The request →
Repeat each line of the material exactly.

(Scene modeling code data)
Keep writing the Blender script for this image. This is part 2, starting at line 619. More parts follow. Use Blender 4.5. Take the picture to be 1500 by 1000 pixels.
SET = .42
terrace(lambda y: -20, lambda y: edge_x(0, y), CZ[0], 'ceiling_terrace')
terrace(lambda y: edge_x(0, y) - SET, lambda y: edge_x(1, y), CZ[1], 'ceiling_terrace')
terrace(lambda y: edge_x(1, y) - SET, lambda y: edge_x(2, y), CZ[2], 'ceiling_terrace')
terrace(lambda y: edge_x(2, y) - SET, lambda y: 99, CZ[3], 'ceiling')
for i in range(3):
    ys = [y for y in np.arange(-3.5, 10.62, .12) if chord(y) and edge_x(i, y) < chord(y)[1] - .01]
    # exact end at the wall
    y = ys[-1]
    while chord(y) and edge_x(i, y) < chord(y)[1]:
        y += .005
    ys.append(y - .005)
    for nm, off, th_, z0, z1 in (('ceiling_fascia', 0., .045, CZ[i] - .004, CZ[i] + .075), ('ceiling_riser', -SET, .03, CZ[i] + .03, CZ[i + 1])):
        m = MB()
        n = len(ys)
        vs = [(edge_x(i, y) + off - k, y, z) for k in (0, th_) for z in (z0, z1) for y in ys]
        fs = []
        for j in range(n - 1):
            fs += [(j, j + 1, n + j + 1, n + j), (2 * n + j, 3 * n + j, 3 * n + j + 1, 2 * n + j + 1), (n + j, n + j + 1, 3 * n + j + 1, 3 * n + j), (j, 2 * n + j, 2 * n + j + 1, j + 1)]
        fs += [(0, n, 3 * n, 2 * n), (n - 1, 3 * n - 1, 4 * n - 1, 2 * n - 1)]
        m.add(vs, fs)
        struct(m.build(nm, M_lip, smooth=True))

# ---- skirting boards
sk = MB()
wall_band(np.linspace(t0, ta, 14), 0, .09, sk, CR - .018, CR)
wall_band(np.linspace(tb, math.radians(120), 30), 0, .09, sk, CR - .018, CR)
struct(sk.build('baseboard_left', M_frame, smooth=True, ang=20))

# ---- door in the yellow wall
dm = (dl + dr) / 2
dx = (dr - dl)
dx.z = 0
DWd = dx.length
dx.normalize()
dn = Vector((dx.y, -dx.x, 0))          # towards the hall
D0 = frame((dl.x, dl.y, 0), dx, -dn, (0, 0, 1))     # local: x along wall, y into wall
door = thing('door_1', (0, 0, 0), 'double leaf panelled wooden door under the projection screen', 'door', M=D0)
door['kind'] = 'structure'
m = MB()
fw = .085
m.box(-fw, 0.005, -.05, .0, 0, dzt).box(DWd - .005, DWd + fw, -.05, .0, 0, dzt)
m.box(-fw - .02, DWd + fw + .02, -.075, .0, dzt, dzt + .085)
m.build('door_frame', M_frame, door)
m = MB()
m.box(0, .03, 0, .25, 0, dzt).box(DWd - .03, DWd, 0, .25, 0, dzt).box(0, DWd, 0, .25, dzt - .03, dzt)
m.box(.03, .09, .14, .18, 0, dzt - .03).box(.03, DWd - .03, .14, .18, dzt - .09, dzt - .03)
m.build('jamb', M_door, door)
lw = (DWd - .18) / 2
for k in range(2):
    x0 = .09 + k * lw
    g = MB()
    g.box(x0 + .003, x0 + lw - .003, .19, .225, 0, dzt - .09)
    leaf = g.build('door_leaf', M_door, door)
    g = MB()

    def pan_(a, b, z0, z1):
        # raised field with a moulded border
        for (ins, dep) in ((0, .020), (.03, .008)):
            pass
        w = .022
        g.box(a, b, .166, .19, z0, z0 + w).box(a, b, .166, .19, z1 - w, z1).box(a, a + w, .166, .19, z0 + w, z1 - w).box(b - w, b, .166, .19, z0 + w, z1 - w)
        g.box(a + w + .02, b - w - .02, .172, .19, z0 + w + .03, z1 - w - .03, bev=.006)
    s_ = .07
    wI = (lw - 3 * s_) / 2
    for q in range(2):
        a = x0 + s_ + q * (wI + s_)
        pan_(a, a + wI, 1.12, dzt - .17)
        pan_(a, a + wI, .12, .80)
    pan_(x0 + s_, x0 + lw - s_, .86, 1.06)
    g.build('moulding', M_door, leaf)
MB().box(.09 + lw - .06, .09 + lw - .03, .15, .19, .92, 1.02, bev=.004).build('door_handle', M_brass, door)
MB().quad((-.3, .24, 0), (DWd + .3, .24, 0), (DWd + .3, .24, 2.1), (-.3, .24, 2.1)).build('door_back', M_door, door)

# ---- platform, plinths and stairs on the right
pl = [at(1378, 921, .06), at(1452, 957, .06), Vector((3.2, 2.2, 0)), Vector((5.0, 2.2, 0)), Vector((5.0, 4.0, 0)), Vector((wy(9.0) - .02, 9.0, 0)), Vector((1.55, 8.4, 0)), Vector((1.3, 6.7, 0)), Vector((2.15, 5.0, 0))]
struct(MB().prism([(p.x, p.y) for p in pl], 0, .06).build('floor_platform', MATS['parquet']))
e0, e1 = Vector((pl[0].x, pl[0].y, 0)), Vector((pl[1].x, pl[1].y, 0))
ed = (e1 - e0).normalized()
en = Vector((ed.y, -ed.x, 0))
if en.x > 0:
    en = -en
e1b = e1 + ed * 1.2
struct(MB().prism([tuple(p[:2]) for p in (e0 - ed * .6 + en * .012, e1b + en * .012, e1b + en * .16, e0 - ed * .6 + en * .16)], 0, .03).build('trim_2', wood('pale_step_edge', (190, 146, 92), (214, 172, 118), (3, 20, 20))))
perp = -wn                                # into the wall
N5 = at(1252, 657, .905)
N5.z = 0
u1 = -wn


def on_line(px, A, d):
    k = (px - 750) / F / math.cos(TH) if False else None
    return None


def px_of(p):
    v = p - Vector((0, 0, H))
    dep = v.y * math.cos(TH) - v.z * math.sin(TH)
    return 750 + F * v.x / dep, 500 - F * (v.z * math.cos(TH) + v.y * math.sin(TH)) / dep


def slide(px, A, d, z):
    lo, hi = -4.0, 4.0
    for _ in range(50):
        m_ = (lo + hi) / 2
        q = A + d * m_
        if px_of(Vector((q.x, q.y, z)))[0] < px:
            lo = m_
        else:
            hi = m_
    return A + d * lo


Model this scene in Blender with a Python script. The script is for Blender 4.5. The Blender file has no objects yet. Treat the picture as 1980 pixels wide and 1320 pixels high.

Answer below →
Keep writing the Blender script for this image. This is part 2, starting at line 619. More parts follow. Use Blender 4.5. Take the picture to be 1500 by 1000 pixels.
SET = .42
terrace(lambda y: -20, lambda y: edge_x(0, y), CZ[0], 'ceiling_terrace')
terrace(lambda y: edge_x(0, y) - SET, lambda y: edge_x(1, y), CZ[1], 'ceiling_terrace')
terrace(lambda y: edge_x(1, y) - SET, lambda y: edge_x(2, y), CZ[2], 'ceiling_terrace')
terrace(lambda y: edge_x(2, y) - SET, lambda y: 99, CZ[3], 'ceiling')
for i in range(3):
    ys = [y for y in np.arange(-3.5, 10.62, .12) if chord(y) and edge_x(i, y) < chord(y)[1] - .01]
    # exact end at the wall
    y = ys[-1]
    while chord(y) and edge_x(i, y) < chord(y)[1]:
        y += .005
    ys.append(y - .005)
    for nm, off, th_, z0, z1 in (('ceiling_fascia', 0., .045, CZ[i] - .004, CZ[i] + .075), ('ceiling_riser', -SET, .03, CZ[i] + .03, CZ[i + 1])):
        m = MB()
        n = len(ys)
        vs = [(edge_x(i, y) + off - k, y, z) for k in (0, th_) for z in (z0, z1) for y in ys]
        fs = []
        for j in range(n - 1):
            fs += [(j, j + 1, n + j + 1, n + j), (2 * n + j, 3 * n + j, 3 * n + j + 1, 2 * n + j + 1), (n + j, n + j + 1, 3 * n + j + 1, 3 * n + j), (j, 2 * n + j, 2 * n + j + 1, j + 1)]
        fs += [(0, n, 3 * n, 2 * n), (n - 1, 3 * n - 1, 4 * n - 1, 2 * n - 1)]
        m.add(vs, fs)
        struct(m.build(nm, M_lip, smooth=True))

# ---- skirting boards
sk = MB()
wall_band(np.linspace(t0, ta, 14), 0, .09, sk, CR - .018, CR)
wall_band(np.linspace(tb, math.radians(120), 30), 0, .09, sk, CR - .018, CR)
struct(sk.build('baseboard_left', M_frame, smooth=True, ang=20))

# ---- door in the yellow wall
dm = (dl + dr) / 2
dx = (dr - dl)
dx.z = 0
DWd = dx.length
dx.normalize()
dn = Vector((dx.y, -dx.x, 0))          # towards the hall
D0 = frame((dl.x, dl.y, 0), dx, -dn, (0, 0, 1))     # local: x along wall, y into wall
door = thing('door_1', (0, 0, 0), 'double leaf panelled wooden door under the projection screen', 'door', M=D0)
door['kind'] = 'structure'
m = MB()
fw = .085
m.box(-fw, 0.005, -.05, .0, 0, dzt).box(DWd - .005, DWd + fw, -.05, .0, 0, dzt)
m.box(-fw - .02, DWd + fw + .02, -.075, .0, dzt, dzt + .085)
m.build('door_frame', M_frame, door)
m = MB()
m.box(0, .03, 0, .25, 0, dzt).box(DWd - .03, DWd, 0, .25, 0, dzt).box(0, DWd, 0, .25, dzt - .03, dzt)
m.box(.03, .09, .14, .18, 0, dzt - .03).box(.03, DWd - .03, .14, .18, dzt - .09, dzt - .03)
m.build('jamb', M_door, door)
lw = (DWd - .18) / 2
for k in range(2):
    x0 = .09 + k * lw
    g = MB()
    g.box(x0 + .003, x0 + lw - .003, .19, .225, 0, dzt - .09)
    leaf = g.build('door_leaf', M_door, door)
    g = MB()

    def pan_(a, b, z0, z1):
        # raised field with a moulded border
        for (ins, dep) in ((0, .020), (.03, .008)):
            pass
        w = .022
        g.box(a, b, .166, .19, z0, z0 + w).box(a, b, .166, .19, z1 - w, z1).box(a, a + w, .166, .19, z0 + w, z1 - w).box(b - w, b, .166, .19, z0 + w, z1 - w)
        g.box(a + w + .02, b - w - .02, .172, .19, z0 + w + .03, z1 - w - .03, bev=.006)
    s_ = .07
    wI = (lw - 3 * s_) / 2
    for q in range(2):
        a = x0 + s_ + q * (wI + s_)
        pan_(a, a + wI, 1.12, dzt - .17)
        pan_(a, a + wI, .12, .80)
    pan_(x0 + s_, x0 + lw - s_, .86, 1.06)
    g.build('moulding', M_door, leaf)
MB().box(.09 + lw - .06, .09 + lw - .03, .15, .19, .92, 1.02, bev=.004).build('door_handle', M_brass, door)
MB().quad((-.3, .24, 0), (DWd + .3, .24, 0), (DWd + .3, .24, 2.1), (-.3, .24, 2.1)).build('door_back', M_door, door)

# ---- platform, plinths and stairs on the right
pl = [at(1378, 921, .06), at(1452, 957, .06), Vector((3.2, 2.2, 0)), Vector((5.0, 2.2, 0)), Vector((5.0, 4.0, 0)), Vector((wy(9.0) - .02, 9.0, 0)), Vector((1.55, 8.4, 0)), Vector((1.3, 6.7, 0)), Vector((2.15, 5.0, 0))]
struct(MB().prism([(p.x, p.y) for p in pl], 0, .06).build('floor_platform', MATS['parquet']))
e0, e1 = Vector((pl[0].x, pl[0].y, 0)), Vector((pl[1].x, pl[1].y, 0))
ed = (e1 - e0).normalized()
en = Vector((ed.y, -ed.x, 0))
if en.x > 0:
    en = -en
e1b = e1 + ed * 1.2
struct(MB().prism([tuple(p[:2]) for p in (e0 - ed * .6 + en * .012, e1b + en * .012, e1b + en * .16, e0 - ed * .6 + en * .16)], 0, .03).build('trim_2', wood('pale_step_edge', (190, 146, 92), (214, 172, 118), (3, 20, 20))))
perp = -wn                                # into the wall
N5 = at(1252, 657, .905)
N5.z = 0
u1 = -wn


def on_line(px, A, d):
    k = (px - 750) / F / math.cos(TH) if False else None
    return None


def px_of(p):
    v = p - Vector((0, 0, H))
    dep = v.y * math.cos(TH) - v.z * math.sin(TH)
    return 750 + F * v.x / dep, 500 - F * (v.z * math.cos(TH) + v.y * math.sin(TH)) / dep


def slide(px, A, d, z):
    lo, hi = -4.0, 4.0
    for _ in range(50):
        m_ = (lo + hi) / 2
        q = A + d * m_
        if px_of(Vector((q.x, q.y, z)))[0] < px:
            lo = m_
        else:
            hi = m_
    return A + d * lo


Model this scene in Blender with a Python script. The script is for Blender 4.5. The Blender file has no objects yet. Treat the picture as 1980 pixels wide and 1320 pixels high.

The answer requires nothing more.